» **WORK INSTRUCTIONS**
Take the data below and write out exactly the lines from the one with "3.50), 'rail', M_dbronze, tr)" through the one with "xs_ = [1.665, 3.14, 4.63, 5.49]"; omit every other line.

» **AVAILABLE DATA**
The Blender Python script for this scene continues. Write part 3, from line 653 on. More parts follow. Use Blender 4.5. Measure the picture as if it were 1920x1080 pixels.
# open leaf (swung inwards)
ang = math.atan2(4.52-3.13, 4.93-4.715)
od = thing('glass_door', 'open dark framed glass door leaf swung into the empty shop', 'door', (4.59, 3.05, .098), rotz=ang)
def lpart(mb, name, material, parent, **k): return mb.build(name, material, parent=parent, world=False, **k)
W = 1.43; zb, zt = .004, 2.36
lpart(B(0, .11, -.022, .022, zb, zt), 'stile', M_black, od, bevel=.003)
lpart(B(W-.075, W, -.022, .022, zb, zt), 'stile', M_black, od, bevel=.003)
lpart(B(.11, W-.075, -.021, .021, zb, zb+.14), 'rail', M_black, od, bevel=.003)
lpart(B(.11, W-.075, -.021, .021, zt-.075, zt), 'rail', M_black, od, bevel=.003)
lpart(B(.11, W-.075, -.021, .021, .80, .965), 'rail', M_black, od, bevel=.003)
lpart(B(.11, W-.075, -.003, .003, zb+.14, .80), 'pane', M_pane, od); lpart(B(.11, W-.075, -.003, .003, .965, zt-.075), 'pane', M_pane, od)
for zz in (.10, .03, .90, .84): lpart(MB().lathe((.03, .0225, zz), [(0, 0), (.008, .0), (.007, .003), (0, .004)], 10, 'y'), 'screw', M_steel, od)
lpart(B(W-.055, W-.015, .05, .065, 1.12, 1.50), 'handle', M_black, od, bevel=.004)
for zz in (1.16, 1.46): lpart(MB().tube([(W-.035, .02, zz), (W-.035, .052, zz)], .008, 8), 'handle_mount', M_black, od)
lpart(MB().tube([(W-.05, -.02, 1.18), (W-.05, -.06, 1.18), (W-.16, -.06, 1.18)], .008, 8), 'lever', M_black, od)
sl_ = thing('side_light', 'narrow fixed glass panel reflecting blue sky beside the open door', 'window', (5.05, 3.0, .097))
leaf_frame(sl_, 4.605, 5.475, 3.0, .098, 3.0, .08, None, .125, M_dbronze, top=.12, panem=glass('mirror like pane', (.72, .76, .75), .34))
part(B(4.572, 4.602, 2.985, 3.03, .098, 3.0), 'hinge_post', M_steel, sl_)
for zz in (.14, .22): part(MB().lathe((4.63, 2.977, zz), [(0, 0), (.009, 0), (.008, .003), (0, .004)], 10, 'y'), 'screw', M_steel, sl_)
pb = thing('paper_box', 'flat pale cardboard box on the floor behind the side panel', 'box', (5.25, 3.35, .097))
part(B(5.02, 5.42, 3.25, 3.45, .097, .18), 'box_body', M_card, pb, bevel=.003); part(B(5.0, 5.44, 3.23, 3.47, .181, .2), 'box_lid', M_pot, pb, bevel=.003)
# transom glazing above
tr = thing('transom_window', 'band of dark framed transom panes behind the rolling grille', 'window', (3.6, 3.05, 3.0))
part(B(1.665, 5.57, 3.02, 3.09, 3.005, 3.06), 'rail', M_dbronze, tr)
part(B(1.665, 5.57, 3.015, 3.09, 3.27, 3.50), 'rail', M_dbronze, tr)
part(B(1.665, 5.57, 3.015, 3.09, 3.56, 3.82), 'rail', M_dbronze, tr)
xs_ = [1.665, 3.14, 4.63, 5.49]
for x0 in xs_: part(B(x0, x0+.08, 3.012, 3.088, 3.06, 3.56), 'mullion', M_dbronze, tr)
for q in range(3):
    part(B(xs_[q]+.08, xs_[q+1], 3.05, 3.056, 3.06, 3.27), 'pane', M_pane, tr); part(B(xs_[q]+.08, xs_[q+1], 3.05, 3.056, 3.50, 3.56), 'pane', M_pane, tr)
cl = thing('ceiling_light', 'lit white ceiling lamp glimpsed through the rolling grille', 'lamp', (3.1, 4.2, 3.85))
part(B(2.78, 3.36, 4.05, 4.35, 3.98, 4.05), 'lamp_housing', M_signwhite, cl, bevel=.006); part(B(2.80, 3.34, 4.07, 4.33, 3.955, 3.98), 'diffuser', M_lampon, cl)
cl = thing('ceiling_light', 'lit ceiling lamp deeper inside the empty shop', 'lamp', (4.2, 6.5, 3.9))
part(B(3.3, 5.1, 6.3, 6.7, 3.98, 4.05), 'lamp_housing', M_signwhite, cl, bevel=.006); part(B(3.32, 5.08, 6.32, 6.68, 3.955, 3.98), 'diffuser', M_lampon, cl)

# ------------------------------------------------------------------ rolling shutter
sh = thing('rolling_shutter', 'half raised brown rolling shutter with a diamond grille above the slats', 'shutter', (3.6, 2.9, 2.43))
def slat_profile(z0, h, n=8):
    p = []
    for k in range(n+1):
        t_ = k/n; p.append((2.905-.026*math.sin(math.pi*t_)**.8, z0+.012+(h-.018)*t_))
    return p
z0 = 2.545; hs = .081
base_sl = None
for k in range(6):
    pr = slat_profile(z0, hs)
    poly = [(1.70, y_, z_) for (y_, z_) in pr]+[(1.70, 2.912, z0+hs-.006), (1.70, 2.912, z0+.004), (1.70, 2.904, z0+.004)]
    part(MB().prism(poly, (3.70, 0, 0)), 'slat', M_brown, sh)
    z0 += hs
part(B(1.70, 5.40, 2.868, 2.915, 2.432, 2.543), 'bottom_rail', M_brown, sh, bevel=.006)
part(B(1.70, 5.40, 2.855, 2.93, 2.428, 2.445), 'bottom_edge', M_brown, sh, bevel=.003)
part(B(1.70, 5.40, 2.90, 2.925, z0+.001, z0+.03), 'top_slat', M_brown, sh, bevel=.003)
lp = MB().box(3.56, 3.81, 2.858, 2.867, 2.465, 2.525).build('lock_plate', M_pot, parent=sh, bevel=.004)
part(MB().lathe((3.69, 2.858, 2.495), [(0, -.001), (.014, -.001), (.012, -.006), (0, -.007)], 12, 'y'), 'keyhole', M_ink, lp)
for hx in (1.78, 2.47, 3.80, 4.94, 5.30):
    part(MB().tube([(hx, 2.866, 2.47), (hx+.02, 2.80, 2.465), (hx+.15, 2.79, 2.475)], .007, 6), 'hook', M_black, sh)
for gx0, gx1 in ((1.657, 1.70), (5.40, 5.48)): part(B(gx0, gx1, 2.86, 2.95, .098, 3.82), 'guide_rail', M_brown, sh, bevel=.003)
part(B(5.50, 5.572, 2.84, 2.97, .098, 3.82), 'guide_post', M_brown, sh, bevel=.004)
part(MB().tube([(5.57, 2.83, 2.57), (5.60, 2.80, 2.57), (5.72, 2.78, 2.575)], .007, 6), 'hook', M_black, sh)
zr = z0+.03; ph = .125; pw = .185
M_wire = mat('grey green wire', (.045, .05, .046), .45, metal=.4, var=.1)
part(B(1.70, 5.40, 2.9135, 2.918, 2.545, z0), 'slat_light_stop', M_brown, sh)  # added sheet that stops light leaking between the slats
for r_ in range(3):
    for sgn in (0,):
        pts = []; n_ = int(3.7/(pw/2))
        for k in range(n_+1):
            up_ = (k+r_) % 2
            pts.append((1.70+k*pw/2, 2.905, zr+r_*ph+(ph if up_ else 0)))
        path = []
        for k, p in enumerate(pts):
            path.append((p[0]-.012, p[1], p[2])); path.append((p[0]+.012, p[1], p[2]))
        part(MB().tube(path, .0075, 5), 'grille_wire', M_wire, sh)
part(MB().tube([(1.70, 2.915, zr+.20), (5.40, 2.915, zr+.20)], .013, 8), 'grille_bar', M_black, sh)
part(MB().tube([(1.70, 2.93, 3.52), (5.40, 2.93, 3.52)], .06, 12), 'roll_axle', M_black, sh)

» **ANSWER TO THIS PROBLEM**
part(B(1.665, 5.57, 3.015, 3.09, 3.27, 3.50), 'rail', M_dbronze, tr)
part(B(1.665, 5.57, 3.015, 3.09, 3.56, 3.82), 'rail', M_dbronze, tr)
xs_ = [1.665, 3.14, 4.63, 5.49]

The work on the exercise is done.